___ Dataset rows
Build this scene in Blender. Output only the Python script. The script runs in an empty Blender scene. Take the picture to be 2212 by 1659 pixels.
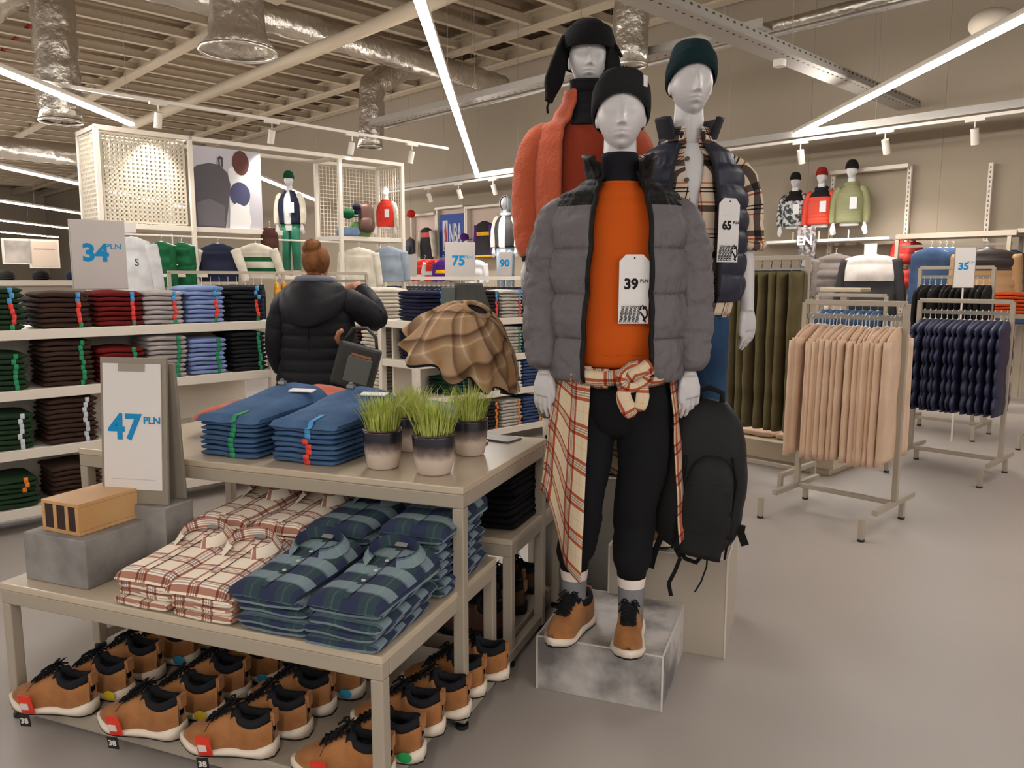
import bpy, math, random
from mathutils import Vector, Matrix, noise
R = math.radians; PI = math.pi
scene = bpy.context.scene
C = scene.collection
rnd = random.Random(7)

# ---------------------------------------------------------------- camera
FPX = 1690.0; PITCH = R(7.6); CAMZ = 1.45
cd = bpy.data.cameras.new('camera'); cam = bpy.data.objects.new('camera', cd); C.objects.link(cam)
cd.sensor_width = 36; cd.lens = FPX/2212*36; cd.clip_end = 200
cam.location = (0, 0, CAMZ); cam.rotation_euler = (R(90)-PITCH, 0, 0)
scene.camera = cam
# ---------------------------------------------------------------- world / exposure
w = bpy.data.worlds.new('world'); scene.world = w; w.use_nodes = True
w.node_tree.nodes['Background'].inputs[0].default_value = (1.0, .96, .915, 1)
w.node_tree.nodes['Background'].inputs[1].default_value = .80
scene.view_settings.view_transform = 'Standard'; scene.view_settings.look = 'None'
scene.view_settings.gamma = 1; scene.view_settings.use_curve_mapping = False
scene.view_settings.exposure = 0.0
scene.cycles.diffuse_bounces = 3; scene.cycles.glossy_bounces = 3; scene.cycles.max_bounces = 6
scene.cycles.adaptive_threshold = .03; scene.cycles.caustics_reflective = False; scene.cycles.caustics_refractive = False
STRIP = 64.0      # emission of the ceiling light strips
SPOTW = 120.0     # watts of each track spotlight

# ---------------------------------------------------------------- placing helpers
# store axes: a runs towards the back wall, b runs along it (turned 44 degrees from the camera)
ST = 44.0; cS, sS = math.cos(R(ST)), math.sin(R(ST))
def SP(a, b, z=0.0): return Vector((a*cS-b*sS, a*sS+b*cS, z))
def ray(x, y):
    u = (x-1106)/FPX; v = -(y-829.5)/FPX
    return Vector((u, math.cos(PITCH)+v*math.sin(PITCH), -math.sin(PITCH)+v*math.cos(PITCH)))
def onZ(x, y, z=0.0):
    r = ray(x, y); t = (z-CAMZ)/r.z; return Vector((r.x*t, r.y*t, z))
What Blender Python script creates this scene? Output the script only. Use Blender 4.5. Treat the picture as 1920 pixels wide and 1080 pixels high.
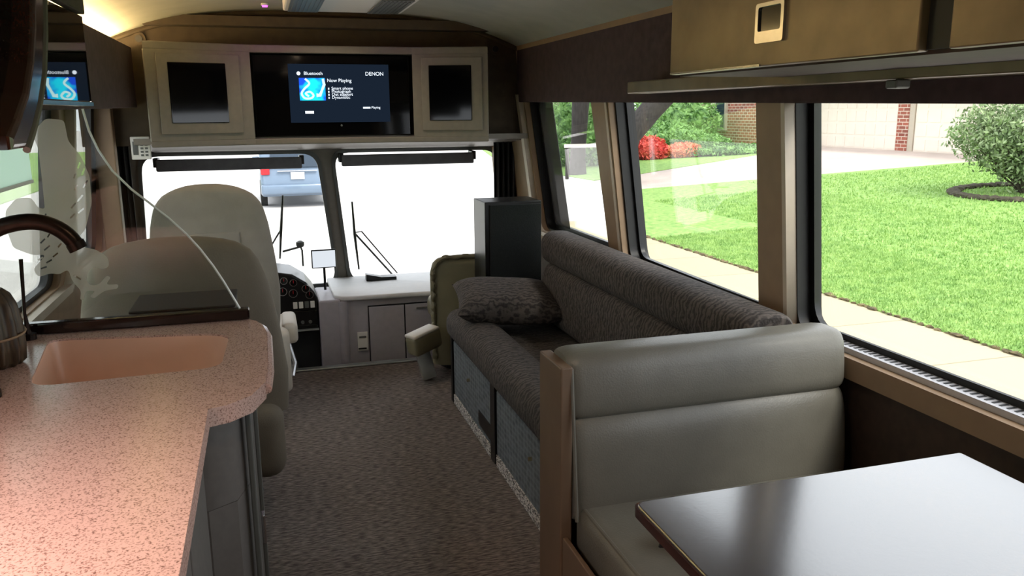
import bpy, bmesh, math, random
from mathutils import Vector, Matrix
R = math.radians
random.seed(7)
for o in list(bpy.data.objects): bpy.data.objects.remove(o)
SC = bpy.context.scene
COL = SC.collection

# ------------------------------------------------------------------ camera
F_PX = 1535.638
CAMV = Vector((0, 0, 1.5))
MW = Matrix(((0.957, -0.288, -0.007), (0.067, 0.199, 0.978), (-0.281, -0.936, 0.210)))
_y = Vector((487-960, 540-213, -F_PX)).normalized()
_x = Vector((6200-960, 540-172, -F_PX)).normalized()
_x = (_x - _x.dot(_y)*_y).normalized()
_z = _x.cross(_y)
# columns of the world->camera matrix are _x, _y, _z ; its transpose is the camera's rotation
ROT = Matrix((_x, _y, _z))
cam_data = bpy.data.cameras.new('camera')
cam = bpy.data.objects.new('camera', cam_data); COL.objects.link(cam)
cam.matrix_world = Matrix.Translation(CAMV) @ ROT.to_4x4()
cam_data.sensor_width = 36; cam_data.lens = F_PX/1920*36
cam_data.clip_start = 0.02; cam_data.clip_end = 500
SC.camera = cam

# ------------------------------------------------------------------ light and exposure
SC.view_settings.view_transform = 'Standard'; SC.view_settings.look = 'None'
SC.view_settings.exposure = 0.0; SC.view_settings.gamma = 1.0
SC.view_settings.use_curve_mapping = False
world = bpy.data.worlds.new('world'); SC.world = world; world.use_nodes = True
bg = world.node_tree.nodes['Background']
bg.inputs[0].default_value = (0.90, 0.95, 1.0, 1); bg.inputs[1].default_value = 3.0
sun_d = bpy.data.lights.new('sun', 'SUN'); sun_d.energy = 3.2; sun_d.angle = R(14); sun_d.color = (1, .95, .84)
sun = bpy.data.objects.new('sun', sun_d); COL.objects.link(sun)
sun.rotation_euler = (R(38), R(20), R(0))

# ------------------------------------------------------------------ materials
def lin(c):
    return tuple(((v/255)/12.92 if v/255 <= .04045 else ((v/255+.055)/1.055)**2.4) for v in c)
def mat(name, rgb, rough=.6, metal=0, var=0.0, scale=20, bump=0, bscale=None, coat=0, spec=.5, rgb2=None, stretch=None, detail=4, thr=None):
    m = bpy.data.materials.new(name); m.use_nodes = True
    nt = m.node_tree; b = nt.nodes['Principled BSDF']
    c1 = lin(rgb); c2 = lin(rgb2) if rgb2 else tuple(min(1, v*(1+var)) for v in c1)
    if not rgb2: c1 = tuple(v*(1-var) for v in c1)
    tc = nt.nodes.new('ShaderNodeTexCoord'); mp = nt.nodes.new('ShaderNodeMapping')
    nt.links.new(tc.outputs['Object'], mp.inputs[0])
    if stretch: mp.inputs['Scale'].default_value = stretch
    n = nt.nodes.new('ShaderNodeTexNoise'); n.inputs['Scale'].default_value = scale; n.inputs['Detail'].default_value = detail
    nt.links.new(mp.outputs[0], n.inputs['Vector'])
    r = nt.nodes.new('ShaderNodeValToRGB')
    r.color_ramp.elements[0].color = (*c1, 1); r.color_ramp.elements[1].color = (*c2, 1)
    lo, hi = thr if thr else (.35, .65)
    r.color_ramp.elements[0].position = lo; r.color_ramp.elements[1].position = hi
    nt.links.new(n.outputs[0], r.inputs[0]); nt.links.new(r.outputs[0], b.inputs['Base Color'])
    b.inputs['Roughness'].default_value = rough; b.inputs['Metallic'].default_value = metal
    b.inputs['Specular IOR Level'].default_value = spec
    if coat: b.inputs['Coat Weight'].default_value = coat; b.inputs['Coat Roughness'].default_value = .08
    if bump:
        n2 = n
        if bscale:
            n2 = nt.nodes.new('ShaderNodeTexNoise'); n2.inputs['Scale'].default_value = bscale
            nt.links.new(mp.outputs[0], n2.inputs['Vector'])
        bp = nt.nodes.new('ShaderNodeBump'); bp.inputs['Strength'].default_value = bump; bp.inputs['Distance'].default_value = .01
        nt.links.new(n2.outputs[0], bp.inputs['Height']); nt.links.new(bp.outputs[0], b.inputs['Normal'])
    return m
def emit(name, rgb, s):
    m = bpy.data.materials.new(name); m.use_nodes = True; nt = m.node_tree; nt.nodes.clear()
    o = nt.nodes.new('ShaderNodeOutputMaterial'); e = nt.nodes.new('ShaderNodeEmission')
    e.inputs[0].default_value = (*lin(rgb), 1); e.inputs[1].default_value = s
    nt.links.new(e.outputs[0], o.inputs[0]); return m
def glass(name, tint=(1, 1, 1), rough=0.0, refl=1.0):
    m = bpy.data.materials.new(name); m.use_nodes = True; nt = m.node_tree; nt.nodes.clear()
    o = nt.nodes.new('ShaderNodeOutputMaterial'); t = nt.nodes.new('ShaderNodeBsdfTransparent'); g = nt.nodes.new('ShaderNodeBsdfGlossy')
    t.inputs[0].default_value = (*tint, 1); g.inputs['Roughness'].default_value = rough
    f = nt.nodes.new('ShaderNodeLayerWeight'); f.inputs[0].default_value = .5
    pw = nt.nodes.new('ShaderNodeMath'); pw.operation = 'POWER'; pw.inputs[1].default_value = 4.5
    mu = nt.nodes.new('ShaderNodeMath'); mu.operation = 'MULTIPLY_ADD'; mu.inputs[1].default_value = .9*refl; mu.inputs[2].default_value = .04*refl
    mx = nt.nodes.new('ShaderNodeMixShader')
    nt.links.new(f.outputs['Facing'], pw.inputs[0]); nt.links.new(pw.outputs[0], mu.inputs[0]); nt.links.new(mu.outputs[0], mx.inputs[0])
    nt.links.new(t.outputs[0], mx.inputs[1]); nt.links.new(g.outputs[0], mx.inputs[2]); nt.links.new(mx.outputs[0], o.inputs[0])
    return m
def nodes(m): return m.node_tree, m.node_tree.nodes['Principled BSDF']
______
**Set exercise:** Pictures are excluded: retype only the lines from the beginning of the listing above through the line with "rnd = random.Random(7)", both included.

**Problem solution:**
Build this scene in Blender. Output only the Python script. The script runs in an empty Blender scene. Take the picture to be 2212 by 1659 pixels.
import bpy, math, random
from mathutils import Vector, Matrix, noise
R = math.radians; PI = math.pi
scene = bpy.context.scene
C = scene.collection
rnd = random.Random(7)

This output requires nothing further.